Posted January. 12, 2010 08:37,   

한국어

Barclays, Britain`s second-largest bank, has survived the global financial crisis thanks to Diana Jenkins, a former refugee from Bosnia. She attracted 7.3 billion pounds in investment from royal families in the Middle East whom she knew for a long time. This helped save the bank, where her husband works. Fleeing to the U.K. in 1993 after civil war broke out in Yugoslavia, Jenkins turned into a British celebrity with wealth she accumulated through much hardship. Knowing well the pain of refugees, she hosted a fundraiser that actor George Clooney participated in last year and raised 10 million pounds to help Darfur refugees in Sudan.

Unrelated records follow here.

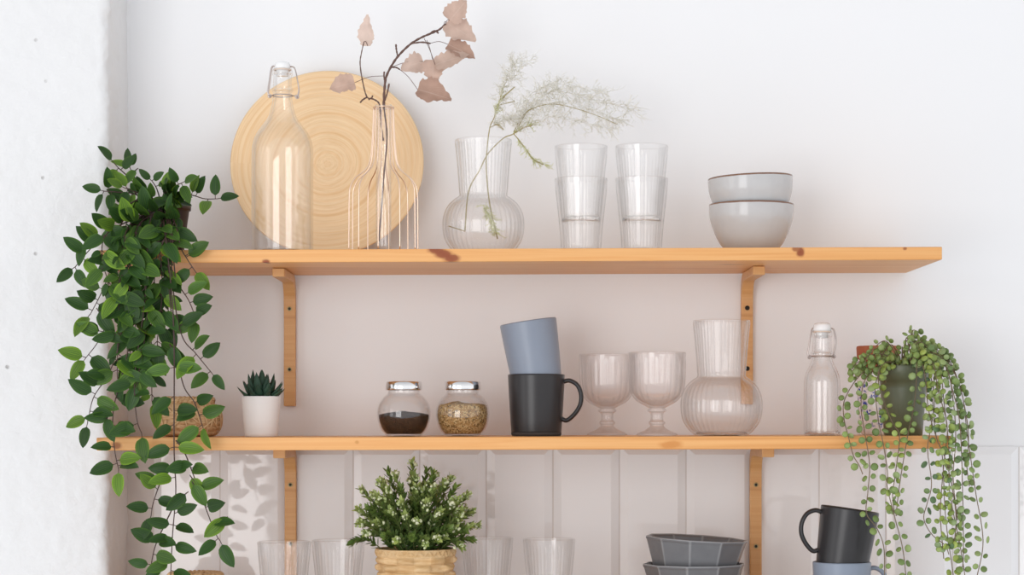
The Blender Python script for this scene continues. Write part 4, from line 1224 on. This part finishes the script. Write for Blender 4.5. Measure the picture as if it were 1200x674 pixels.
    # short shoots heaped over the rim
    for k in range(27):
        a = rnd.uniform(1004, 1034) if k % 3 == 0 else rnd.uniform(1066, 1114)
        if k % 5 == 4: a = rnd.uniform(1036, 1066)
        yy = (423 if k % 5 == 4 else 414) + abs(a - 1062) * .18 + rnd.gauss(0, 6) - (4 if a > 1060 else 0)
        dY = -.16 - .075 * rnd.random()
        strand([c, ((a + 1058) / 2, yy - 8 - 6 * rnd.random(), dY), (a, yy + 2, dY), (a + (a - 1058) * .12, yy + 9 + 9 * rnd.random(), dY - .005)], .1 + .25 * rnd.random(), 8, 3.4, .35)
    for a, yy, bx in ((1080, 402, 1076), (1090, 405, 1084), (1034, 402, 1040)):
        strand([c, (bx, 415, -.19), (a, yy, -.2)], .1, 8, 3.3, .3)
string_plant()

def planter():
    Y = -.066; s = S(Y); x = X(1029, Y); z0 = lo_z(x) + .0002
    root = thing('patterned_planter', (x, Y, z0), 'white planter with blue flower pattern behind the olive pot', 'planter')
    H = 72 * s
    outer = [(18 * s, 0, 0.), (19 * s, .001, 0.), (21 * s, 8 * s, 0.), (24 * s, 38 * s, 0.), (25.2 * s, 70 * s, 0.), (25.4 * s, 72 * s, 0.)]
    m = MB(); lathe(m, dedup(vessel(outer, .0028, .004)), 64); m.build('planter_body', M['delft'], root)
    r2 = thing('terracotta_pot', (x, Y, z0 + .032), 'terracotta pot rim showing above the blue patterned planter', 'pot')
    zt = CAM_Z + (HOR - 407) * s - (z0 + .032); zr = CAM_Z + (HOR - 421) * s - (z0 + .032)
    outer = [(15 * s, 0, 0.), (15.6 * s, .001, 0.), (21.8 * s, zr - .0006, 0.), (24 * s, zr, 0.), (24.6 * s, zr + .001, 0), (25.2 * s, zt - .001, 0.), (25 * s, zt, 0.)]
    m = MB(); lathe(m, dedup(vessel(outer, .0035, .004)), 64); m.build('pot_body', M['terracotta'], r2)
planter()

# ------------------------------------------------------------------ light: daylight from two windows and the open room
def area(name, loc, target, sx, sy, power, col=(1, 1, 1)):
    l = bpy.data.lights.new(name, 'AREA'); l.shape = 'RECTANGLE'; l.size = sx; l.size_y = sy; l.energy = power; l.color = col
    o = bpy.data.objects.new(name, l); C.objects.link(o); o.location = loc
    d = Vector(target) - Vector(loc); o.rotation_euler = d.to_track_quat('-Z', 'Y').to_euler()
    return o
area('window_daylight_front', (-1.70, -4.1, 1.50), (-1.70, 0, 1.50), 1.85, 1.9, 44, (1, .995, .99))
area('window_daylight_left', (-3.0, -2.3, 1.75), (0, -2.3, 1.75), 1.2, 1.7, 8, (1, .99, .98))
w = bpy.data.worlds.new('room_light'); bpy.context.scene.world = w; w.use_nodes = True
nt = w.node_tree; nt.nodes.clear()
tc = nt.nodes.new('ShaderNodeTexCoord'); sp = nt.nodes.new('ShaderNodeSeparateXYZ'); nt.links.new(tc.outputs['Generated'], sp.inputs[0])
rp = nt.nodes.new('ShaderNodeValToRGB'); nt.links.new(sp.outputs[2], rp.inputs[0])
mr = nt.nodes.new('ShaderNodeMath'); mr.operation = 'MULTIPLY_ADD'; mr.inputs[1].default_value = .5; mr.inputs[2].default_value = .5
nt.links.new(sp.outputs[2], mr.inputs[0]); nt.links.new(mr.outputs[0], rp.inputs[0])
rp.color_ramp.elements.new(.5)
for el, p_, c_ in zip(rp.color_ramp.elements, (.2, .5, .95), ((1.10, 1.11, 1.14), (1.26, 1.27, 1.30), (.62, .63, .66))):
    el.position = p_; el.color = (*c_, 1)
bg = nt.nodes.new('ShaderNodeBackground'); bg.inputs[1].default_value = .88
nt.links.new(rp.outputs[0], bg.inputs[0])
wo = nt.nodes.new('ShaderNodeOutputWorld'); nt.links.new(bg.outputs[0], wo.inputs[0])

# ------------------------------------------------------------------ camera
cam = bpy.data.cameras.new('camera'); co = bpy.data.objects.new('camera', cam); C.objects.link(co)
co.location = (0, CAM_Y, CAM_Z); co.rotation_euler = (PI / 2, 0, 0)
cam.sensor_width = 36; cam.lens = F * 36 / 1200; cam.shift_y = (HOR - 337) / 1200; cam.clip_end = 50
sc = bpy.context.scene; sc.camera = co
sc.view_settings.view_transform = 'Standard'; sc.view_settings.look = 'None'
sc.view_settings.gamma = 1; sc.view_settings.use_curve_mapping = False; sc.view_settings.exposure = .06
sc.cycles.max_bounces = 16; sc.cycles.transmission_bounces = 14; sc.cycles.transparent_max_bounces = 32; sc.cycles.glossy_bounces = 6; sc.cycles.diffuse_bounces = 5
sc.cycles.sample_clamp_indirect = 6
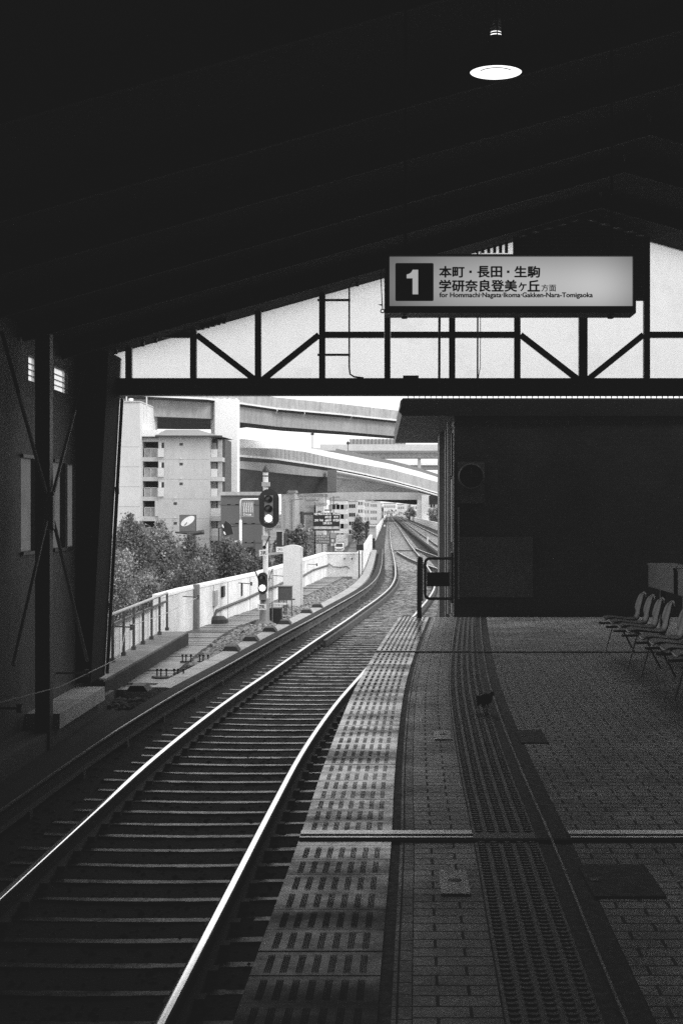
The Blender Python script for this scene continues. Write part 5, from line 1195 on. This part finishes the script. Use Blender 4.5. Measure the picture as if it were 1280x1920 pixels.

A select number of political and economic refugees successfully resettle in a foreign country like Jenkins, but the majority of them face difficulty. The U.N. High Commissioner for Refugees said the number of refugees hit 15.2 million worldwide in 2008 but just 400,000 of them relocated to other countries after undergoing the refugee application process. The majority live like North Korean defectors wandering around China as fugitives or eke out a meager living in refugee villages. The world is neither flat nor fair toward refugees.

Korea has a poor record of accepting refugees. From 1994 to September last year, 2,410 foreigners applied for refugee status with the Korean government, but only 145 were accepted. Despite signing the 1951 U.N. Convention Relating to the Status of Refugees, Korea has a refugee acceptance rate of six percent, which is embarrassingly low. Against this backdrop, it is welcome news that the government will build a refugee support center accommodating 150 to 200 people on Yeongjong Island in 2012. The center was to be built in Paju, Gyeonggi Province, but this was canceled due to a backlash from the Paju city council and residents.

The countries that accept the most refugees are the U.S., France, Canada and the U.K. Developed countries are taking the lead in helping refugees. Korea considers its global status has risen after it joined the Development Assistance Committee of the Organization for Economic Cooperation and Development and won the right to host the Group of 20 summit in November. Helping refugees is not just a humanitarian act but can also raise Korea’s global status. If Korea is willing to accept refugees, it will gain the moral authority to urge China to recognize North Korean defectors as refugees instead of repatriating them.